╭─ PROVIDED DATA

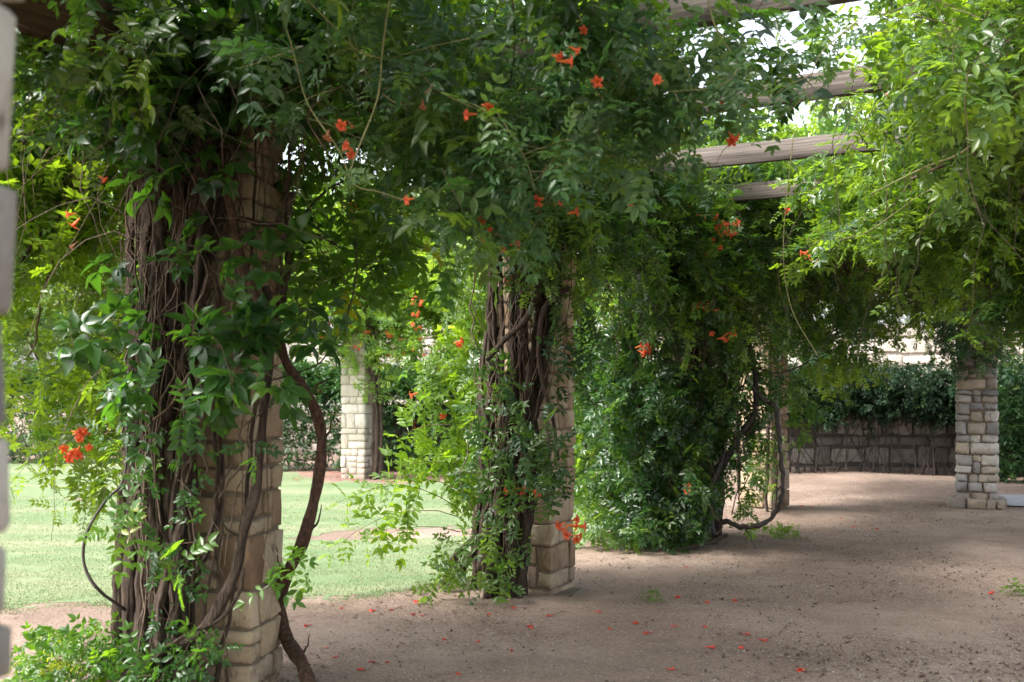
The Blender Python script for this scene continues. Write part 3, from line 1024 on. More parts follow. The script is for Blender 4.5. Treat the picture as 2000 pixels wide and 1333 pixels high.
def climb(f, base, top, depth, n, rr=(.003, .008), zt=3.2, wob=16, dd=(-.05, .05)):
    g = f.g
    for _ in range(n):
        t = g.random()
        b = base[0] + (base[1] - base[0]) * t; e = top[0] + (top[1] - top[0]) * min(1, max(0, t + g.normal(0, .3)))
        dp = depth + g.uniform(*dd); z0, z1 = sorted((g.uniform(-.05, zt * .7), g.uniform(zt * .4, zt)))
        if z1 - z0 < .5: z1 = min(zt, z0 + 1.2)
        pts = []
        w0 = 0
        for j in range(15):
            u = j / 14; w0 += g.normal(0, wob * .45)
            z = z0 + (z1 - z0) * u
            x = b + (e - b) * z / zt + w0
            pts.append(Vector(((x - 1000) / F * dp, dp + g.normal(0, .008), z)))
        r = g.uniform(*rr)
        f.tw.append(([tuple(p) for p in spline(pts, 30)], r, r * .6))

def bundle(root, base, top, n, rr, seed, mat, mid=None, dd=(0, 0), zt=3.3, depth=6.0, wob=25):
    """n old stems side by side; base/top are px ranges of the photograph at `depth`"""
    g = np.random.default_rng(seed)
    for i in range(n):
        t = (i + g.uniform(-.3, .3)) / max(1, n - 1)
        bx = base[0] + (base[1] - base[0]) * t; tx = top[0] + (top[1] - top[0]) * min(1, max(0, t + g.uniform(-.25, .25)))
        mx_ = None
        if mid: mx_ = mid[0] + (mid[1] - mid[0]) * min(1, max(0, t + g.uniform(-.12, .12)))
        dep0 = depth + g.uniform(*dd); dep1 = dep0 + g.uniform(-.08, .08)
        ctrl = []
        m = 7
        for j in range(m):
            u = j / (m - 1)
            x = bx + (tx - bx) * u if mx_ is None else (bx * (1 - u) ** 2 + 2 * mx_ * u * (1 - u) + tx * u * u)
            x += g.normal(0, wob * (.35 + .65 * u))
            dep = dep0 + (dep1 - dep0) * u + g.uniform(-.03, .03)
            ctrl.append(Vector(((x - 1000) / F * dep, dep, -.04 + (zt + .04) * u)))
        r = g.uniform(*rr)
        stem(root, ctrl, r * 1.2, r * .7, mat, 30, 12, .34, seed * 100 + i, wob=.006)

def vine(key, label, loc):
    return thing('trumpet_vine', label, 'vine', (loc[0], loc[1], 0), 0, VG)

# --- vine 1: on the near pillar
V1 = vine('v1', 'big vine with thick shaggy trunks climbing the nearest tan pillar', (-1.75, 5.9))
bundle(V1, (240, 352), (262, 460), 14, (.014, .042), 1, M_BARK, (270, 372), (-.42, -.30), 3.35, 6.0, 12)
bundle(V1, (236, 350), (255, 430), 9, (.028, .055), 2, M_BARK, (275, 370), (-.15, .25), 3.35, 6.0, 14)
bundle(V1, (372, 400), (430, 600), 3, (.008, .013), 3, M_BARK, (400, 520), (-.40, -.33), 3.35, 6.0, 20)
def curve_px(root, pts, r0, r1, mat, n=26, seed=0, ridge=.15, sides=9, wob=0.0, name='stem'):
    return stem(root, [W(*p) for p in pts], r0, r1, mat, n, sides, ridge, seed, name, wob)
# the heavy bare stem bowing out to the right of the pillar
curve_px(V1, [(430, 300, 5.6), (455, 430, 5.55), (480, 540, 5.55), (535, 640, 5.55), (562, 715, 5.6), (603, 775, 5.7), (627, 850, 5.75), (618, 950, 5.8), (592, 1060, 5.85), (556, 1130, 6.0), (543, 1190, 6.2),
              (562, 1250, 6.1), (592, 1300, 5.95), (603, 1340, 5.85), (606, 1370, 5.8)], .022, .036, M_BARK_RED, 60, 41, .14, 11)
curve_px(V1, [(520, 560, 5.6), (532, 640, 5.58), (520, 760, 5.56), (508, 880, 5.55), (500, 960, 5.53), (472, 1050, 5.5), (455, 1130, 5.48), (400, 1225, 5.5), (330, 1270, 5.55), (240, 1325, 5.6), (180, 1360, 5.65)], .018, .026, M_BARK, 44, 42, .2)
curve_px(V1, [(476, 1110, 5.42), (466, 1160, 5.4), (430, 1210, 5.4), (375, 1235, 5.42), (330, 1262, 5.45), (290, 1300, 5.5)], .010, .008, M_BARK, 26, 43)
curve_px(V1, [(250, 800, 5.7), (243, 930, 5.6), (205, 980, 5.55), (170, 1040, 5.5), (164, 1100, 5.5), (190, 1150, 5.5), (245, 1192, 5.6)], .006, .009, M_DARKSTEM, 30, 44, .05, 7)
curve_px(V1, [(410, 540, 5.55), (370, 650, 5.55), (350, 740, 5.55), (325, 820, 5.6)], .016, .02, M_BARK, 20, 45)
curve_px(V1, [(300, 820, 5.5), (335, 790, 5.4), (370, 730, 5.35), (420, 690, 5.35), (520, 640, 5.4)], .006, .004, M_TWIG, 20, 46, 0, 6)
curve_px(V1, [(240, 950, 5.8), (236, 1080, 5.8), (232, 1190, 5.8), (235, 1320, 5.8)], .03, .035, M_BARK, 20, 47)
curve_px(V1, [(330, 1060, 5.5), (325, 1130, 5.5), (310, 1190, 5.5), (312, 1260, 5.5), (300, 1340, 5.55)], .018, .026, M_BARK, 20, 48)
curve_px(V1, [(560, 345, 5.7), (566, 480, 5.7), (545, 600, 5.7), (500, 700, 5.7)], .012, .016, M_BARK, 24, 49, wob=.006)
curve_px(V1, [(420, 440, 5.6), (470, 430, 5.55), (540, 440, 5.6), (570, 380, 5.65)], .010, .016, M_BARK, 20, 50, wob=.006)
curve_px(V1, [(500, 140, 5.5), (545, 110, 5.45), (590, 70, 5.4)], .012, .008, M_BARK, 14, 51)
curve_px(V1, [(470, 760, 5.85), (600, 722, 5.9), (640, 690, 5.9), (680, 610, 5.9), (697, 520, 5.9), (690, 430, 5.9)], .005, .004, M_DARKSTEM, 24, 52, 0, 6)
curve_px(V1, [(560, 430, 6.0), (640, 470, 6.2), (720, 520, 6.4)], .006, .004, M_DARKSTEM, 14, 53, 0, 6)
curve_px(V1, [(570, 450, 6.0), (640, 370, 6.0), (720, 345, 6.1), (790, 340, 6.2)], .007, .004, M_DARKSTEM, 14, 54, 0, 6)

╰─

YOUR OBJECTIVE:
Starting at the top of the listing above, please restate word for word each line up to and including the one that holds "f.tw.append(([tuple(p) for p", omitting every image.

WRITTEN RESPONSE:
The Blender Python script for this scene continues. Write part 3, from line 1024 on. More parts follow. The script is for Blender 4.5. Treat the picture as 2000 pixels wide and 1333 pixels high.
def climb(f, base, top, depth, n, rr=(.003, .008), zt=3.2, wob=16, dd=(-.05, .05)):
    g = f.g
    for _ in range(n):
        t = g.random()
        b = base[0] + (base[1] - base[0]) * t; e = top[0] + (top[1] - top[0]) * min(1, max(0, t + g.normal(0, .3)))
        dp = depth + g.uniform(*dd); z0, z1 = sorted((g.uniform(-.05, zt * .7), g.uniform(zt * .4, zt)))
        if z1 - z0 < .5: z1 = min(zt, z0 + 1.2)
        pts = []
        w0 = 0
        for j in range(15):
            u = j / 14; w0 += g.normal(0, wob * .45)
            z = z0 + (z1 - z0) * u
            x = b + (e - b) * z / zt + w0
            pts.append(Vector(((x - 1000) / F * dp, dp + g.normal(0, .008), z)))
        r = g.uniform(*rr)
        f.tw.append(([tuple(p) for p in spline(pts, 30)], r, r * .6))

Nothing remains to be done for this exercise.